> Directive
Using the material below, print the line that contains "else: m.box(-w_/2, w_/2, -w_/2, w_/2, 0, h*.96);", the line that contains "for k in range(8): z", and every line in between, exactly and nothing else.

# # # # # # #

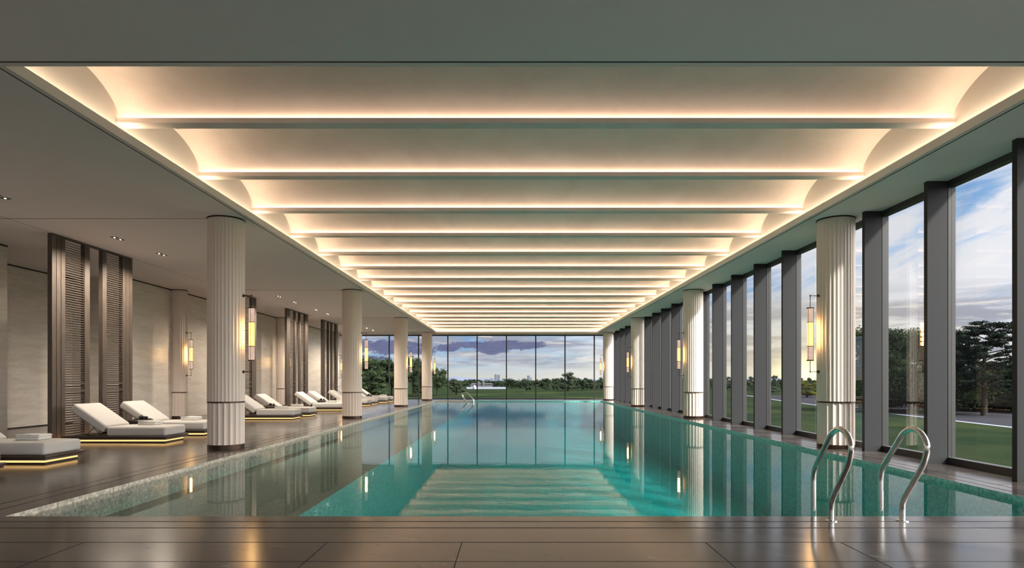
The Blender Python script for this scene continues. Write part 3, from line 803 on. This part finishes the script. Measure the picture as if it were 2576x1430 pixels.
for k, (x, d, t, w_) in enumerate(((2195, 112, 972, 150), (2290, 108, 968, 170), (2385, 112, 975, 160), (2455, 106, 965, 150), (2545, 104, 972, 170), (2625, 98, 962, 170))):
    o = sh if k == 0 else copy_tree(sh); place(o, x, d, t, w_, rz=k*1.3)
    tag(o, 'low dark shrub in the undergrowth beneath the big trees beyond the pale path', 'shrub', 'undergrowth beneath the big trees')
def pine():
    rng = np.random.default_rng(7); o = empty('pine_tree', (0, 0, 0))
    t = MB(); t.tube([(0, 0, 0), (.1, 0, 4), (-.1, 0, 8), (.5, 0, 11), (1.2, 0, 14)], [.45, .36, .26, .16, .05], 10)
    cs = []; rs = []
    for k in range(44):
        z = 3.5+10.5*(k/43)**.9; a = k*2.4+rng.random()*.6; L = (6.6 if z < 10 else 6.6*(1-(z-10)/7.5))*(.55+.5*rng.random())
        ox = .0 if z < 8 else (z-8)*.2
        e_ = (ox+L*math.cos(a), L*math.sin(a)*.8, z+.5+.6*rng.random())
        mid = (ox+L*.5*math.cos(a), L*.4*math.sin(a), z+.45)
        t.tube([(ox, 0, z-.3), mid, e_], [.11, .07, .02], 6, cap=False)
        for q in np.linspace(.4, 1.05, 7):
            j = rng.normal(size=3)*.45
            cs.append((ox+L*q*math.cos(a)+j[0], L*q*math.sin(a)*.8+j[1], z+.35+.4*q+j[2]*.35)); s = .45+.35*rng.random(); rs.append((s*1.3, s*1.3, s*.42))
    v, f = leaves(cs, rs, 26000, .13, rng, .5)
    mb = MB(); mb.add([tuple(p) for p in v.tolist()], [tuple(q) for q in f.tolist()])
    for c_, r_ in list(zip(cs, rs)): blob(mb, c_, tuple(x*.5 for x in r_), rng, 1)
    mb.build('foliage', M['needle'], o); t.build('trunk', M['bark'], o, 60); return o
o = pine(); o.location = (px(2475, 92), 92, GZ); o.scale = (1.0, 1.0, .93)
tag(o, 'dark pine with layered sprays of needles and a bare forked trunk at the right edge', 'tree')

m = MB(); m.box(-30, 30, NY-40, NY-.3, -.3, -.08); m.box(7.2, 30, NY-.3, 3.0, -.3, -.08)  # unseen slabs added to bounce daylight up onto the ceiling
struct(m.build('bounce_slab', plain('bounce_slab_pale', (.14, .13, .115), .9)))
# distant city, hills, pavilion
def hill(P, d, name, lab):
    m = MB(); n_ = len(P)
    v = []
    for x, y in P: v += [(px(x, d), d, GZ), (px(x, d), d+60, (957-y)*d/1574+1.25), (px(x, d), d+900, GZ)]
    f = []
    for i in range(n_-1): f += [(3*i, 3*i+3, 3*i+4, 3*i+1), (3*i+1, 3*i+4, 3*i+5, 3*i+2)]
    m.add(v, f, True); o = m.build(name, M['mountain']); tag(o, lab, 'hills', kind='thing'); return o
hill([(1100, 956), (1118, 953), (1130, 949.5), (1142, 947.5), (1152, 948.6), (1162, 948.2), (1174, 950.3), (1188, 951.6), (1200, 953.2), (1212, 952.0), (1224, 951.0), (1236, 952.2), (1250, 953.5), (1264, 955), (1285, 956), (1310, 957)],
     6000, 'mountain_ridge', 'hazy blue mountain ridge on the horizon left of the city towers')
hill([(1440, 957), (1452, 954.5), (1462, 953), (1474, 953.6), (1490, 955), (1520, 954), (1560, 955), (1620, 953), (1700, 955.5), (1780, 953.5), (1850, 956), (1900, 952), (1940, 950), (1965, 952), (2010, 956)],
     6000, 'mountain_ridge', 'faint hazy hills low on the horizon to the right of the big tree')
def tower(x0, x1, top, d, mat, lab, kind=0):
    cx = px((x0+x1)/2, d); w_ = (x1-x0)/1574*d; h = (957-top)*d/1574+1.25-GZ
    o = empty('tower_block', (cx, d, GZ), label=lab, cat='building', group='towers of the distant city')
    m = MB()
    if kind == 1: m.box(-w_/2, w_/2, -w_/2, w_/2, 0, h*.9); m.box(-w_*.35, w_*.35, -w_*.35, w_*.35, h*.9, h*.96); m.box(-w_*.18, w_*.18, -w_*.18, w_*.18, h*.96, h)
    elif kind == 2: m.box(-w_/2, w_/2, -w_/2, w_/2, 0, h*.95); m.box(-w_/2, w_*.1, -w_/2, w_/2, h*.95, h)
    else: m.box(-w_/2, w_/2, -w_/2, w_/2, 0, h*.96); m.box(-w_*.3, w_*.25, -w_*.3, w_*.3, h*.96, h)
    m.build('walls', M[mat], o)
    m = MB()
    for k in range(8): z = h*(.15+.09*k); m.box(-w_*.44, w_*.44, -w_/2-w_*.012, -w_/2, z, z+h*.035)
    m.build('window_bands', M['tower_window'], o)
tower(1243.5, 1249.8, 942, 3000, 'tower', 'left of the twin tall towers of the distant city', 1)
tower(1251, 1257.3, 943.2, 3000, 'tower', 'right of the twin tall towers of the distant city', 2)
tower(1325.6, 1333, 945, 3000, 'tower', 'separate tall grey tower right of the twin towers', 0)
tower(1334, 1338, 950.5, 3000, 'tower_light', 'small pale block beside the separate grey tower')
tower(1233, 1240, 952, 3000, 'tower_light', 'low block just left of the twin towers')
tower(1219, 1231, 955, 3000, 'tower', 'wide low block at the left end of the distant city')
tower(1263, 1271, 952.4, 3000, 'tower', 'low grey block just right of the twin towers')
tower(1278.5, 1289, 951.6, 3000, 'tower_light', 'pale square block in the middle of the distant city')
tower(1303, 1308, 954, 3000, 'tower_light', 'small low block left of the separate grey tower')
tower(1314, 1323, 952, 3000, 'tower_light', 'pale low block immediately left of the separate grey tower')
d = 388; u = d/1574
o = empty('park_pavilion', (px(1212, d), d, GZ), label='brick park pavilion with two square turrets beyond the far lawn', cat='building')
h0 = (957-967)*u+1.25-GZ
m = MB(); m.box(-24*u, 27*u, -1.5, 1.5, 0, h0); m.box(-28*u, -20*u, -2, 2, 0, h0*.96); m.build('walls', M['brick'], o)
for xx in (-7.5, 4.5):
    m = MB(); m.box((xx-2.2)*u, (xx+2.2)*u, -2, 2, 0, h0+5.2*u); m.build('turret', M['brick'], o)
    m = MB(); m.lathe([(3.0*u*1.15, h0+5.2*u), (.02, h0+7.4*u)], 4, (xx*u, 0), smooth=False); m.build('turret_roof', M['roof'], o)
m = MB()
v = [(-26*u, -2, h0), (28*u, -2, h0), (28*u, 2, h0), (-26*u, 2, h0), (-24*u, 0, h0+2.4*u), (26*u, 0, h0+2.4*u)]
m.add(v, [(0, 1, 5, 4), (2, 3, 4, 5), (0, 4, 3), (1, 2, 5)]); m.build('roof', M['roof'], o)
m = MB()
for k in range(9): xx = (-22+5.6*k)*u; m.box(xx-.8*u, xx+.8*u, -1.56, -1.5, h0*.35, h0*.75)
m.build('window', M['tower_window'], o)
d = 372; u = d/1574
m = MB(); zt = (957-974)*u+1.25; m.box(px(1174, d), px(1272, d), d, d+.3, GZ, zt)
for xx in range(1174, 1273, 7): m.box(px(xx, d)-.08, px(xx, d)+.08, d-.08, d, GZ, zt+.15)
tag(m.build('white_fence', M['white']), 'long low white hoarding along the far side of the lawn', 'fence')
m = MB(); m.lathe([(4.6*u, GZ+1.2), (2.0*u, GZ+2.0), (.7*u, (957-970)*u+1.25), (.05, (957-966.5)*u+1.25)], 12, (px(1194, d-4), d-4), caps=False); m.lathe([(4.4*u, GZ), (4.4*u, GZ+1.2)], 12, (px(1194, d-4), d-4))
tag(m.build('marquee', M['white']), 'small white peaked tent in front of the park pavilion', 'tent')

# # # # # # #

> Written reply
    else: m.box(-w_/2, w_/2, -w_/2, w_/2, 0, h*.96); m.box(-w_*.3, w_*.25, -w_*.3, w_*.3, h*.96, h)
    m.build('walls', M[mat], o)
    m = MB()
    for k in range(8): z = h*(.15+.09*k); m.box(-w_*.44, w_*.44, -w_/2-w_*.012, -w_/2, z, z+h*.035)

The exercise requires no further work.